Emilio Trinidad Zaldivar
Aún y cuando desde hace ya suficiente tiempo Enrique Peña Nieto dejó de gobernar este país, lo sigue recorriendo como un fantasma, dice él, para agradecer, defender y destacar “sus múltiples logros”, y sin autoridad moral alguna que le permitiera respeto y credibilidad ciudadana, aparece en las comunidades hecho por sí mismo el más pequeño de los hombres.
Para muchos, un guiñapo que entregó la más alta responsabilidad a su incultura, a su frivolidad, a sus amigos, a los negocios, para hacer de la práctica política, la más repudiada de las actividades.
Fueron sus entrañables amigos los que tomaban decisiones y cambiaban el curso del buen rumbo y destino de este país, para conducirnos al desorden político, a la debilidad financiera, a la podredumbre de valores, hacia la más brutal de las violencias que tienen en jaque a la autoridad y en el terror a las familias.
Luis Videgaray fue el poder tras el trono. Hizo y deshizo cuanto se le ocurrió. Colocó a incondicionales a él y atacó a quienes se significaban obstáculo para sus sueños presidenciales, a grado de quitarlos, exhibirlos, debilitarlos y confrontarlos con Peña Nieto. De eso pueden dar detallada cuenta David López Gutiérrez, Manlio Fabio Beltrones y Carlos Rojas, que padecieron la intriga palaciega de este aprendiz de canciller.
Fue otro Luis, el compadre del presidente, el más prepotente y despreciable de sus hombres, inculto e ignorante de la política, torpe de trato pero hábil para hacer negocios -que ordenaba a sus subalternos llenar de efectivo cajas de zapatos para pagar plumas y comprar medios desde los tiempos de Arturo Montiel-, el que quizás más enemigos le obsequió al presidente.

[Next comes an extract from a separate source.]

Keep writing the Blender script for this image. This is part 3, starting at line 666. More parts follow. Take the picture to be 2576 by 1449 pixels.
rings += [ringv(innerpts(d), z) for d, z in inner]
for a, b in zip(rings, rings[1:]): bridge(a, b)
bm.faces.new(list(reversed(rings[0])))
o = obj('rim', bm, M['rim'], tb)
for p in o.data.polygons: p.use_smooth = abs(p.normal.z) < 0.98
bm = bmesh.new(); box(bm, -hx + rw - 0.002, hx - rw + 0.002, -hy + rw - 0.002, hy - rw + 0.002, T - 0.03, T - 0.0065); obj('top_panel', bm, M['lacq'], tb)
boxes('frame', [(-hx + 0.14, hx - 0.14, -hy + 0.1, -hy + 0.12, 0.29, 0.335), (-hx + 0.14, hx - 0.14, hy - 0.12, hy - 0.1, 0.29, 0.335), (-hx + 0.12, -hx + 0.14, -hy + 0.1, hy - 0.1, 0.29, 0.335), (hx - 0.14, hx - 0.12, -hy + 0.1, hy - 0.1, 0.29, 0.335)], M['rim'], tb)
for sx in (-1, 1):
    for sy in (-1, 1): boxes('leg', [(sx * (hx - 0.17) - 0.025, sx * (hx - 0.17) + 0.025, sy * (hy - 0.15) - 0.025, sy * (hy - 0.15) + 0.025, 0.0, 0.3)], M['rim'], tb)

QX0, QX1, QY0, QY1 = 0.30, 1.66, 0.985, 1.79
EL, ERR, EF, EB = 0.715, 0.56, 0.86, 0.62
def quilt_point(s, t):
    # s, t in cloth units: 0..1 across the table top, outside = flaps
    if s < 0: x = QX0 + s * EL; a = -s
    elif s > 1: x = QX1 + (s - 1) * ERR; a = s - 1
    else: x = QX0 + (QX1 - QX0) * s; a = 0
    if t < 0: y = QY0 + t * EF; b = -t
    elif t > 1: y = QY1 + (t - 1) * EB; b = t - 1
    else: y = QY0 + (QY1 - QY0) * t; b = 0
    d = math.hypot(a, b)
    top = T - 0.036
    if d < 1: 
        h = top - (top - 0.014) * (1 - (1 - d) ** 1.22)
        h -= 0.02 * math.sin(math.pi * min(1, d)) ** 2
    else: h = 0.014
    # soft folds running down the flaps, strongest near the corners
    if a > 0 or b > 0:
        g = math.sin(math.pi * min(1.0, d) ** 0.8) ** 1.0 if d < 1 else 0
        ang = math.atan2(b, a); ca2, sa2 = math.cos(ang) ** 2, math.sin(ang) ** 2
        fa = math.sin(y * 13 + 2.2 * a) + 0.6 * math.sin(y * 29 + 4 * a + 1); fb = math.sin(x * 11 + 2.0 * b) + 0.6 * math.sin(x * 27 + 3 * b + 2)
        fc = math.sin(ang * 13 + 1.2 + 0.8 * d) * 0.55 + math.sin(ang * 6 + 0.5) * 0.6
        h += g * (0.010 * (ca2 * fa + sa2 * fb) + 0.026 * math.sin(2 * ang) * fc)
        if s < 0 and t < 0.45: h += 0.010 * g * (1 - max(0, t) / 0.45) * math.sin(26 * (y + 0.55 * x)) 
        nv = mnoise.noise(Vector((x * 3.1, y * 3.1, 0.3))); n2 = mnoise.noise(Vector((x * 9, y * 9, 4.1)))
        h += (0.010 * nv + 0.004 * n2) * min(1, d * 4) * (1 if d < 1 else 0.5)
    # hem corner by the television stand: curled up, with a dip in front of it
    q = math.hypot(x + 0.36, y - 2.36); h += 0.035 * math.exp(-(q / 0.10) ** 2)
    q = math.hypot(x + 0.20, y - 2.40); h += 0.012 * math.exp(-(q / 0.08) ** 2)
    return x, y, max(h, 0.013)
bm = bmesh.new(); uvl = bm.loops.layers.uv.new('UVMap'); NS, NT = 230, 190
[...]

Hombre mal encarado, de conducta dictatorial, Miranda Nava retaba al más pintado y a las damas las ofendía y amenazaba si no cumplían con sus caprichos.
A una magnífica reportera del Estado de México, Tere Montaño, la confrontó y ofendió porque no le parecía el trabajo que realizaba. Fue cobarde, pero en las páginas del entonces Milenio Edomex que yo tuve la oportunidad de encabezar, lo desnudamos de cuerpo entero.
Estos dos hombres, junto con Gerardo Ruiz Esparza y varios más, hicieron que Peña Nieto claudicara a su responsabilidad antes de tiempo, por sus constantes errores y por sus numerosos escándalos de corrupción.
Aunado a lo anterior, el presidente, más por saberse acotado y limitado desde el primero de septiembre que Morena asumió el control del Senado y San Lázaro que por deseos de que así fuera, no tuvo más remedio que aguantar el desplazamiento del que fue objeto al no tener mayoría en el poder legislativo.
Esa es muy probablemente la mayor de las razones para que decidiera cederle los reflectores a Andrés Manuel López Obrador, sabedor de que nada que hoy proponga al Congreso de la Unión tendrá eco para poder impulsarse. Hoy, el poder que emana del legislativo le pertenece al presidente electo que parece ya en funciones.
Lamentable ver tan pequeño, tras disminuido, tan frágil, a quien juró llevar al país a la mejor de sus épocas. Enrique Peña Nieto será -para el recuerdo y memoria de los ciudadanos- el títere del titiritero Videgaray, que habrá de esconder su tenue figura de la brutal y despiadada crítica de los mexicanos engañados y ofendidos por su vergonzosa conducta.
Seguramente no proyectará ni su sombra. Que pena, que pena.